一方、SRAMコア12のECC記憶部12bのテストを行う際には、選択器S2を操作することにより、ECC記憶部12bから読み出されるテストデータがラッチ回路LT4、パスK2、選択器S2を経由して、ECC回路13のデータ入力端子13aへ送られる経路が構成されるようにする。これにより、ECC記憶部12bから読み出されたテストデータがBIST回路2に送られてチェックされる。なお、一般にコードのデータ幅はデータのデータ幅よりも小さいことから、データの一部を用いてコードを出力することができる。
本実施形態によれば、SRAMコアおよびECC回路を内蔵するSRAMマクロにおいて、簡易な構成で、SRAMコアのテストとECC回路のテストの双方を別々に行える半導体集積回路を提供することができる。
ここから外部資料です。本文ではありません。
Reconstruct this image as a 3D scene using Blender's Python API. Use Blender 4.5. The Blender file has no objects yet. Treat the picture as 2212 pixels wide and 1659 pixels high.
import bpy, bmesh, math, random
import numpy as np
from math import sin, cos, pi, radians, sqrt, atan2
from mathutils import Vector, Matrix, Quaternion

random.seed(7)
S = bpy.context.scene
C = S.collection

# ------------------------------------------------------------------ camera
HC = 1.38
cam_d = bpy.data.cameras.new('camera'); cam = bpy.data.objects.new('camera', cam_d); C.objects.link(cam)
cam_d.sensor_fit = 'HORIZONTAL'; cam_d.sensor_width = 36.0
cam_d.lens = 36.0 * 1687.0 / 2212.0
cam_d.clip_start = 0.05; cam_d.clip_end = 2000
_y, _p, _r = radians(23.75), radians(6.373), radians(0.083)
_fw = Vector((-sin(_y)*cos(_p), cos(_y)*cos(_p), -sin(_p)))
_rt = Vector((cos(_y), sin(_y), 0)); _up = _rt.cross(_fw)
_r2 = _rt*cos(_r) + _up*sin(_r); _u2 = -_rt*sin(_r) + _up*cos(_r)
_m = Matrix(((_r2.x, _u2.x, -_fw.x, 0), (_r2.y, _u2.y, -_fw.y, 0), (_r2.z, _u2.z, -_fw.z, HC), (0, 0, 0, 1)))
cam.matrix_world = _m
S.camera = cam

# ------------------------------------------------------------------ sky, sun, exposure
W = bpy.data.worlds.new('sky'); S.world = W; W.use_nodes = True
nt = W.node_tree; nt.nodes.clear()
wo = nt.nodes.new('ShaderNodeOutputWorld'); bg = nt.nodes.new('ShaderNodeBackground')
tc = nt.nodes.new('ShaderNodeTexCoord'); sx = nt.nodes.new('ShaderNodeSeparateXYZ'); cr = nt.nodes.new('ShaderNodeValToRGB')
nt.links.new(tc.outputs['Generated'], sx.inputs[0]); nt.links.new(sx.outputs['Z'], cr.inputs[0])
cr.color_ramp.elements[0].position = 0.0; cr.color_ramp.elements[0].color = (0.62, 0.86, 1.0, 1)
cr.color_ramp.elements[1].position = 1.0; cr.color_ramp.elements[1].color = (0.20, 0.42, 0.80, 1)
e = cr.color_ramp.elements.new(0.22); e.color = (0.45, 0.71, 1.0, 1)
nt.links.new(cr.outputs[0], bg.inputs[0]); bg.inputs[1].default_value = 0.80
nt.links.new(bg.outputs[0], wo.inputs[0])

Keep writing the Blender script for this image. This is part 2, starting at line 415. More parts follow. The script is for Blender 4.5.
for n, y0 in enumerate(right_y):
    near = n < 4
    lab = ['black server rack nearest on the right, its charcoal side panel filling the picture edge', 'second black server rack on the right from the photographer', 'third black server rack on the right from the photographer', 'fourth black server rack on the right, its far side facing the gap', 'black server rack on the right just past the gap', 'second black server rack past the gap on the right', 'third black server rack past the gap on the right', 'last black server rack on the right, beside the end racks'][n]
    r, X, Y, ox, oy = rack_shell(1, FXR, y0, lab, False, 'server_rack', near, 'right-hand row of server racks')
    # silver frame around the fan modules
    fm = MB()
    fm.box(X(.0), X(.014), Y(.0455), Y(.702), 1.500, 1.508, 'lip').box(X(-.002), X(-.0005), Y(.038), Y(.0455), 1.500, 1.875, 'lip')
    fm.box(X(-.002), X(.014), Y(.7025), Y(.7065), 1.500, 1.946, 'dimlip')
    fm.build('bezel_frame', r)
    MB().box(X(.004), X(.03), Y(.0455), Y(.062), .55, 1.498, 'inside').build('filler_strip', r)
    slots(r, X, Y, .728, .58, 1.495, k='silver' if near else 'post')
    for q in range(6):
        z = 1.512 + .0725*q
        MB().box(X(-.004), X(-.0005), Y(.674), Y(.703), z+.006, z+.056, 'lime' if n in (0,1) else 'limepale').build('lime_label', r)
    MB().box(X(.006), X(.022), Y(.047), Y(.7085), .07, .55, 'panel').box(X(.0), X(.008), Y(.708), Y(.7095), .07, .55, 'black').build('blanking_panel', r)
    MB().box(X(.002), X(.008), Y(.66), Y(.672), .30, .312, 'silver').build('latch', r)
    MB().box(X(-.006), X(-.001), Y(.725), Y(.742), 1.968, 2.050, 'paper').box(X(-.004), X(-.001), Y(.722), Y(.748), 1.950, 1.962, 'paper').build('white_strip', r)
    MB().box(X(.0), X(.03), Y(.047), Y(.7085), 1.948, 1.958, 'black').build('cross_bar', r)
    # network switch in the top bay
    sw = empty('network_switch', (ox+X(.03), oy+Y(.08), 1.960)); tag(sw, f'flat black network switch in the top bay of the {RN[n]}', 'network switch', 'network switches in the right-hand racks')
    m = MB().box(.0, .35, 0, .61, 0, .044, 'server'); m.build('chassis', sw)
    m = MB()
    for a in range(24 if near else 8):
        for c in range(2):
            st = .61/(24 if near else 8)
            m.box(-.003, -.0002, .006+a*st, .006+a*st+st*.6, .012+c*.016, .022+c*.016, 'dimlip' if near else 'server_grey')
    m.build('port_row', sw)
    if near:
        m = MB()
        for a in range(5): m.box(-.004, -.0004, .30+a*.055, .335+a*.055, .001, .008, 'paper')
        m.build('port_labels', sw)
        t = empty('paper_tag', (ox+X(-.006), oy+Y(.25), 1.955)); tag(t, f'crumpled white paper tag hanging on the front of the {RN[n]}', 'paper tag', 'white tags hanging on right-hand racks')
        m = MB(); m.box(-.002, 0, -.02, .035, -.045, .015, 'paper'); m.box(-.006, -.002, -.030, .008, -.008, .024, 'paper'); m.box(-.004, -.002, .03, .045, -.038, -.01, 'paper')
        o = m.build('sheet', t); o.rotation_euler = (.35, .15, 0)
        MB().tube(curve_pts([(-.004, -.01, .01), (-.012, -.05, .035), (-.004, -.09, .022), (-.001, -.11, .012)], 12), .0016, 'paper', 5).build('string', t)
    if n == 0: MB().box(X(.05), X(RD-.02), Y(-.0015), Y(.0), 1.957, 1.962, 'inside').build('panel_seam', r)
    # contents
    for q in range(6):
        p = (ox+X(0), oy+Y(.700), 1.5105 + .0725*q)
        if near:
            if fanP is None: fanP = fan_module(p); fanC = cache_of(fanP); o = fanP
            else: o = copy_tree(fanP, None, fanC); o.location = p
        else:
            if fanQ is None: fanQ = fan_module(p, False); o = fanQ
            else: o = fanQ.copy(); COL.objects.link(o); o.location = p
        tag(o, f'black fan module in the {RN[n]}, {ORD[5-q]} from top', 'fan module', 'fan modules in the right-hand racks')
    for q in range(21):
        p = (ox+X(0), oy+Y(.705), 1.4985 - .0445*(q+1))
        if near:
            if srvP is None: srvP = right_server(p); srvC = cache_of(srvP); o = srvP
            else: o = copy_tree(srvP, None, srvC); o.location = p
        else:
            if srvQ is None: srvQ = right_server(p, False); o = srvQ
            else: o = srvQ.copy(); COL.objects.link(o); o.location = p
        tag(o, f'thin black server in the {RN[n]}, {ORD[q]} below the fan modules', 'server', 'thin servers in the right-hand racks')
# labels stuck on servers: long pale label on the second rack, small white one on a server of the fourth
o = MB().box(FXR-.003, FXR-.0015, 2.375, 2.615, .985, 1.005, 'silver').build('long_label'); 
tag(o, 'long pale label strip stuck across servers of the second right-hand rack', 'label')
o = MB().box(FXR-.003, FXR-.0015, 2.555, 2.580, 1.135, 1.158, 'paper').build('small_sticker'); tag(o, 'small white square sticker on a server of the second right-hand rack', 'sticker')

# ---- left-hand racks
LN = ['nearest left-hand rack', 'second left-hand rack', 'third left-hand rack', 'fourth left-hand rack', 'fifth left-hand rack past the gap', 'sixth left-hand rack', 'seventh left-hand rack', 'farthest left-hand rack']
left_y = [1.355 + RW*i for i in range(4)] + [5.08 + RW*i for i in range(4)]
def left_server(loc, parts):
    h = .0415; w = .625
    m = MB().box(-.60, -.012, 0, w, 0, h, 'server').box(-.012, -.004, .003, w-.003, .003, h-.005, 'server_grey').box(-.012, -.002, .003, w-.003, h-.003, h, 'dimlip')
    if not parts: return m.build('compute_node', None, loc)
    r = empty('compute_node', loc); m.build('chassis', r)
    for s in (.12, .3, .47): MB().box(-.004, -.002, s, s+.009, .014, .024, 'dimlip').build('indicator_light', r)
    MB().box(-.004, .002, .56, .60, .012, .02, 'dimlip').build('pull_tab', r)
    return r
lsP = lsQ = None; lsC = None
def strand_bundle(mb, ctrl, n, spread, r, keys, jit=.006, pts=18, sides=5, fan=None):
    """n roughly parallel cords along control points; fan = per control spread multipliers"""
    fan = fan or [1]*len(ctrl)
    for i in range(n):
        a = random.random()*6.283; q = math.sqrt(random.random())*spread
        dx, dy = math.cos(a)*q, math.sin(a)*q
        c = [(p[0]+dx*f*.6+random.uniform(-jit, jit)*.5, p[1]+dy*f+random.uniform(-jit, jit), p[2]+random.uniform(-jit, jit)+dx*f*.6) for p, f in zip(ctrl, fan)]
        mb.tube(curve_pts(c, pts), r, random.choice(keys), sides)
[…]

特にSRAMマクロ内の既存の回路を用いた構成としているので、回路の増加や性能への影響を抑えられる。 例えば、前述したラッチ回路LT1,LT3は、一般にSRAMマクロの入力部に設けられている既存の入力ラッチに相当するものであるが、本実施形態ではこれらの既存の回路をテスト用にも共用できる構成としているため、回路の増加やサイズの増大を最小限に抑えつつテスト回路を実現することを可能にしている。
また、メモリテストにおいては、SRAMコアのデータ記憶部だけでなく、ECC記憶部もテストすることができ、ECC回路についてはスキャンテストにてテストすることができる。そのため、ECC回路をテストするために、例えばBIST回路からテストパターンを追加で供給できるように構成する必要がなく、SRAMマクロの入出力端子のピン数の増加や、周辺部の配線の混雑さを回避できる。
以上詳述したように、実施形態によれば、回路サイズの増大や性能への影響を抑えつつ、メモリおよびECC回路を内蔵するメモリマクロ内のメモリのテストとECC回路のテストの双方を行うことのできる半導体集積回路を提供することができる。
本発明のいくつかの実施形態を説明したが、これらの実施形態は、例として提示したものであり、発明の範囲を限定することは意図していない。これら実施形態は、その他の様々な形態で実施されることが可能であり、発明の要旨を逸脱しない範囲で、種々の省略、置き換え、変更を行うことができる。これら実施形態やその変形は、発明の範囲や要旨に含まれると同様に、特許請求の範囲に記載された発明とその均等の範囲に含まれるものである。